Cosa chiedete invece ai cristiani d’Occidente?
Chiediamo innanzitutto la preghiera. E poi di far conoscere al mondo che qui ci sono i loro fratelli che vengono maltrattati. Bisogna far sapere a tutti che qui ci vuole pace, diritti, equità; e far sapere che i cristiani sono pacifici, non vogliono far male a nessuno, e vogliono contribuire a costruire la nazione.
Un’ultima domanda sulla situazione in Terra Santa: è possibile che le parti trovino una soluzione duratura?

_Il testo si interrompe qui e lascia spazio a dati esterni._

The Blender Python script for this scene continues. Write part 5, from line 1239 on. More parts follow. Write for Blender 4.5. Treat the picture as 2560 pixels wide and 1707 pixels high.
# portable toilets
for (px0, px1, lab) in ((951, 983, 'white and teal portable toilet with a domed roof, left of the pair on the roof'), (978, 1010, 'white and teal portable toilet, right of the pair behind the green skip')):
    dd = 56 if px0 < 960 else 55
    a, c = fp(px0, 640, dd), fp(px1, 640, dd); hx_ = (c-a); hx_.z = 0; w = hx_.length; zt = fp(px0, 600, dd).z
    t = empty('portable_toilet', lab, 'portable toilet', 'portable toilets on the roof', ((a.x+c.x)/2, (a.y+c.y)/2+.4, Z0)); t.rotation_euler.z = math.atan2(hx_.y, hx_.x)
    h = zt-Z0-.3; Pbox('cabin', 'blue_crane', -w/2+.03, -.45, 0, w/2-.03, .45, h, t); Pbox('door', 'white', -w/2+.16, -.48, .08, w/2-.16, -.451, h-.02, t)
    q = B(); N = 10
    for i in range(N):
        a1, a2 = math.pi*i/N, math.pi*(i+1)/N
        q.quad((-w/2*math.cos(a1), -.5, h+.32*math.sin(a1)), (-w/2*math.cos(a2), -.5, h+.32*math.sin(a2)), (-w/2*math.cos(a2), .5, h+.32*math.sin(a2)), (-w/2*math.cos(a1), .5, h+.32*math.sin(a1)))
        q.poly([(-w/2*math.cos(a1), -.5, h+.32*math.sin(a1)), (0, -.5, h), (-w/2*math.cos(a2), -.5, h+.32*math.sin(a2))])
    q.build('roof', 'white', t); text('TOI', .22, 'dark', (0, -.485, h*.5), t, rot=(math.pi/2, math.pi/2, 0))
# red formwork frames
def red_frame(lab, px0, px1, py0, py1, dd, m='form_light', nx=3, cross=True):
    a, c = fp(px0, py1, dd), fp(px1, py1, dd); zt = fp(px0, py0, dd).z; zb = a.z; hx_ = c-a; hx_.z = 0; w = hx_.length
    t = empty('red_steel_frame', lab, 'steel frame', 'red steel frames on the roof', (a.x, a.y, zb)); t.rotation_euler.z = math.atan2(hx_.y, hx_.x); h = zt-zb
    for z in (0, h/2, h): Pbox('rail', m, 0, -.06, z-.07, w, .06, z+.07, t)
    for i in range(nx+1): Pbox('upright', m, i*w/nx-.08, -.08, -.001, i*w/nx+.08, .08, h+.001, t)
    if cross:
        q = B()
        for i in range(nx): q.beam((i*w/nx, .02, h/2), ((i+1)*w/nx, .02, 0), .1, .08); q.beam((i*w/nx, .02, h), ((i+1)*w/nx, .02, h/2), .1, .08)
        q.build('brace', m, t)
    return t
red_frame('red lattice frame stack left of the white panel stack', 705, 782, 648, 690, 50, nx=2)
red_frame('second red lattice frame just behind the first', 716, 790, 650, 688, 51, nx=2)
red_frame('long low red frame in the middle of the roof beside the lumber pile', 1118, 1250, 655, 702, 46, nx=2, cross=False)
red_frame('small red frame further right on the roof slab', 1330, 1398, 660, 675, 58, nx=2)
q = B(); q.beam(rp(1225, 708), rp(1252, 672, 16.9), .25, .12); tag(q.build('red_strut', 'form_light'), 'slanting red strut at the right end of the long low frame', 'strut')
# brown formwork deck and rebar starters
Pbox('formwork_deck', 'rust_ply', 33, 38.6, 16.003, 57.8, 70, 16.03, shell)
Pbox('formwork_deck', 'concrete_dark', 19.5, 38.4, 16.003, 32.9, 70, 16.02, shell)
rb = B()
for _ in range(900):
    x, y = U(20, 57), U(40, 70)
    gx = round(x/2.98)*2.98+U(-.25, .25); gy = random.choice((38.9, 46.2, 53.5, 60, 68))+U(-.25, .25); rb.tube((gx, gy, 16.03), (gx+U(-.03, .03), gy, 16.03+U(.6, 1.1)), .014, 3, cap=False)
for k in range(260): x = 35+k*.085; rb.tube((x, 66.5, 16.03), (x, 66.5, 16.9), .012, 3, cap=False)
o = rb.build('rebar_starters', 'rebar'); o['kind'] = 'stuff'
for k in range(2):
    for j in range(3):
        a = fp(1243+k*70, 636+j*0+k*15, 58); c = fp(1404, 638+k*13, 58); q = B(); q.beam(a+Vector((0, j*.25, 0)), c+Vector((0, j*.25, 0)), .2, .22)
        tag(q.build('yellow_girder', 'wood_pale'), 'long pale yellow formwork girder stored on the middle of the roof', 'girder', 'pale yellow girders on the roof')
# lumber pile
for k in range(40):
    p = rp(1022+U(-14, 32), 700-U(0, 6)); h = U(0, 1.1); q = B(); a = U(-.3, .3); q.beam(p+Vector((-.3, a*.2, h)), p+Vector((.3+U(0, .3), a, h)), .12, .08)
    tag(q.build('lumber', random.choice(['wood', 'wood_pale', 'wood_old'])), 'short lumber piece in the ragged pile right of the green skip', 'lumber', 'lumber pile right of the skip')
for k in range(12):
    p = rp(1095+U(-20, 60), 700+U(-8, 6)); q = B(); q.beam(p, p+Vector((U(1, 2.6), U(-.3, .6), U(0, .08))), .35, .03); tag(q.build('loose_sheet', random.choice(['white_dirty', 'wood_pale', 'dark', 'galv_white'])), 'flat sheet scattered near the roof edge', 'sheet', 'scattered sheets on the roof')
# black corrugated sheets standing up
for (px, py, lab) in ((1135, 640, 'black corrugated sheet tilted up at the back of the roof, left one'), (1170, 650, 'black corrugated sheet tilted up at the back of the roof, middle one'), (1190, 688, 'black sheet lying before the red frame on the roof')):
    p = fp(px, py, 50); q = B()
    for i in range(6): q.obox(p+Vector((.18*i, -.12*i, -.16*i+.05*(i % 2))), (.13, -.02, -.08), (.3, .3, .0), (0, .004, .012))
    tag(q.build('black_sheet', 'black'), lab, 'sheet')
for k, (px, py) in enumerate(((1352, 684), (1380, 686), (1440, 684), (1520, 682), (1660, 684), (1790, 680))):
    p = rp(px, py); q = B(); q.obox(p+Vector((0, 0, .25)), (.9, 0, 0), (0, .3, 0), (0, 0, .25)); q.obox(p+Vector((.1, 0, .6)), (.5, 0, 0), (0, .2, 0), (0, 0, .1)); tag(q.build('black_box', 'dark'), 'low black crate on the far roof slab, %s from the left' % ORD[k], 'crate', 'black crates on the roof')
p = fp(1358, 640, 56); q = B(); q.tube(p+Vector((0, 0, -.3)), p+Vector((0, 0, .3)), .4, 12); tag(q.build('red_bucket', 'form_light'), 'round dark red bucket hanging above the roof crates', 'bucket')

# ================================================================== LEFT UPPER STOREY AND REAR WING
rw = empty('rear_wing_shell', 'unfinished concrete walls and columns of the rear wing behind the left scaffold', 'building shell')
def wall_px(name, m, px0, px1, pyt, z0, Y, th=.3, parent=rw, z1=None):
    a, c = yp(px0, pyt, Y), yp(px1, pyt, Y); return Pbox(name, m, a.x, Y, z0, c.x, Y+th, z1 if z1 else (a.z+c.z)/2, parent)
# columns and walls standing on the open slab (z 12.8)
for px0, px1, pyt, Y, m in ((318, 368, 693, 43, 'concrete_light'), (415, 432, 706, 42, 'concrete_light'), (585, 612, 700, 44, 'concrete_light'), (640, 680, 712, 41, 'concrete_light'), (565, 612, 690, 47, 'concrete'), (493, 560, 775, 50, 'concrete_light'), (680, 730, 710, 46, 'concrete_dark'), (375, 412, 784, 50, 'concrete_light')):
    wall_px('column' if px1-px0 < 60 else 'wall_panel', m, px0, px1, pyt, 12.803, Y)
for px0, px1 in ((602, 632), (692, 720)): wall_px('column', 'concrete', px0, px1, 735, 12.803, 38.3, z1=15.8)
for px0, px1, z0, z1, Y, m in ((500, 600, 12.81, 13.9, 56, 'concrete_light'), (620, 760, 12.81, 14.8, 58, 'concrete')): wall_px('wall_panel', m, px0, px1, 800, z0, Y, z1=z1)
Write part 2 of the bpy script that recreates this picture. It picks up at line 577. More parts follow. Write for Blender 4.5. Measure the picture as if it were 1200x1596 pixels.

Se tutte e due le parti prendono veramente a cuore il loro popolo potranno arrivare alla concordia. E nessuno di loro deve nuocere all’altra parte: né lanciare missili contro Israele, né fare gli attacchi devastanti che abbiamo visto. Tutti e due sono parti in causa di questo conflitto: quindi tutti e due devono fare un passo l’uno verso l’altro. La guerra non risolve nulla, distrugge tutti, complica le difficoltà. E soprattutto la guerra è contro Dio, perché Dio è amore.